◆ Instructions to follow: Give the count of lines in the data that include "part", with no other words.

** start **

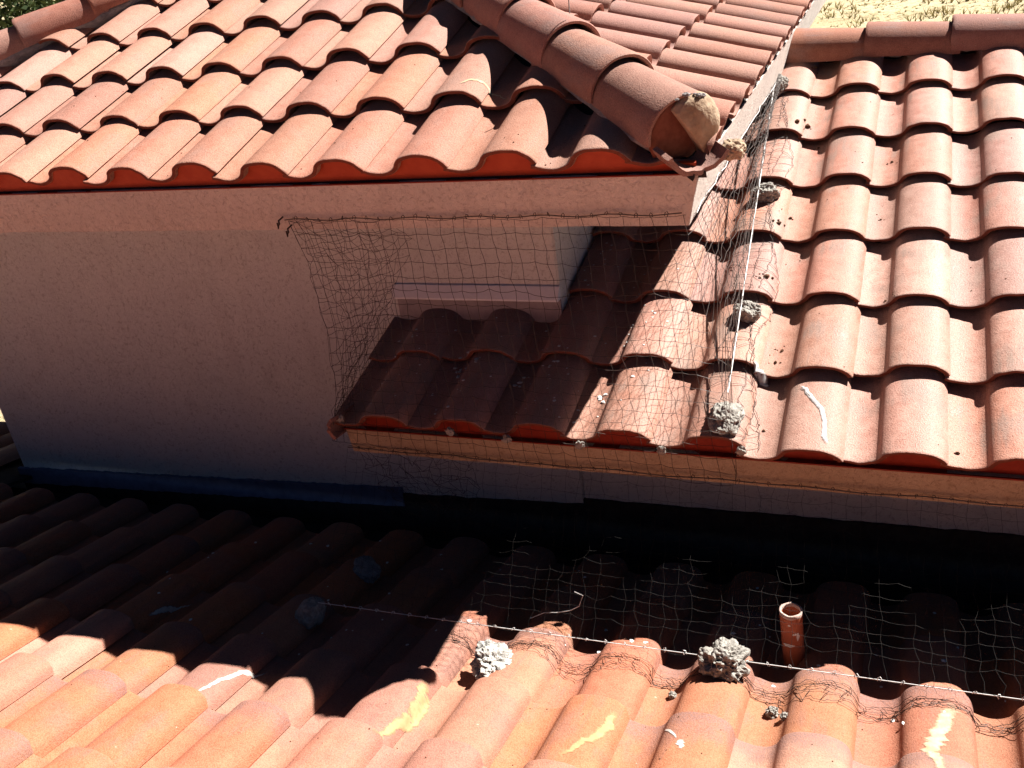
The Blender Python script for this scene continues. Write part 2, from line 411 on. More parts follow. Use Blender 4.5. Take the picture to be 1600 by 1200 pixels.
# red closure strip filling the rolls along each eave
def closure(name, roof, i0, i1, inset, drop, parent, hi=None, low=None, mat='closure'):
    v = []; f = []
    us = []
    for i in range(i0, i1):
        for k in range(24): us.append(i*roof.w+roof.w*k/24)
    us.append(i1*roof.w)
    if hi is not None: us = [u for u in us if u <= hi]
    for u in us:
        ul = (u/roof.w-math.floor(u/roof.w+1e-6))*.30
        h = prof_h(min(max(ul, .004), .299))*roof.zs-TH-ZREF+.003
        if low is not None and u > low: h = -.034
        for (d, z) in ((inset, h), (inset, -drop), (inset+.012, -drop), (inset+.012, h)): v.append(roof.at(u, d, z))
    for k in range(len(us)-1):
        for q in range(4):
            a = k*4+q; b = k*4+(q+1) % 4; f.append((a, b, b+4, a+4))
    me = mesh(name, v, f); bm = bmesh.new(); bm.from_mesh(me); bmesh.ops.recalc_face_normals(bm, faces=bm.faces); bm.to_mesh(me); bm.free()
    return part(name, me, M[mat], parent)
closure('eave_closure', RA, -6, 9, .022, .064, A_slope, hi=XC-.03+3.178, low=2.46)
closure('eave_closure', RB, 0, 17, .03, .05, B_slope)
# drip edge: thin dark strip between closure and fascia
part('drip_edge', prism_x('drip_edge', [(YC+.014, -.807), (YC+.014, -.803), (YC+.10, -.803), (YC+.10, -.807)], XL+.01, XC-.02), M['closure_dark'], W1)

# hip and ridge caps
def cap_mesh(seed, r0, r1, L=.43, th=.015):
    n = 22; v = []; f = []
    ys = [0, .005, .015, .14, .28, L]
    def ring(y, rr, k):
        for i in range(n+1):
            a = math.pi*(-.06+1.12*i/n)
            x = -math.cos(a)*rr*1.04; z = math.sin(a)*rr*.94
            w_ = noise.noise(Vector((x*7, y*6, seed*2.1)))*.004
            v.append((x*(1+w_*3), y+(noise.noise(Vector((i*.4, seed, 5)))*.005 if k < 3 else 0), z+w_))
    rad = lambda y: r0+(r1-r0)*y/L
    ring(0, rad(0)-.004, 0); ring(.005, rad(0)-.001, 1); ring(.015, rad(0), 2)
    for k in (3, 4, 5): ring(ys[k], rad(ys[k]), k)
    ring(L, r1-th, 5); ring(.14, rad(.14)-th, 4); ring(.005, rad(0)-th, 1); ring(0, rad(0)-th+.003, 0)
    N = n+1; rows = 10
    for r in range(rows):
        r2 = (r+1) % rows
        for i in range(n): f.append((r*N+i, r*N+i+1, r2*N+i+1, r2*N+i))
    for e in (0, n): f.append(tuple(r*N+e for r in range(rows)))
    me = mesh('cap', v, f, True); bm = bmesh.new(); bm.from_mesh(me); bmesh.ops.recalc_face_normals(bm, faces=bm.faces)
    for ed in bm.edges:
        if len(ed.link_faces) == 2 and ed.calc_face_angle() > R(38): ed.smooth = False
    bm.to_mesh(me); bm.free(); return me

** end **

◆ Complete response: 3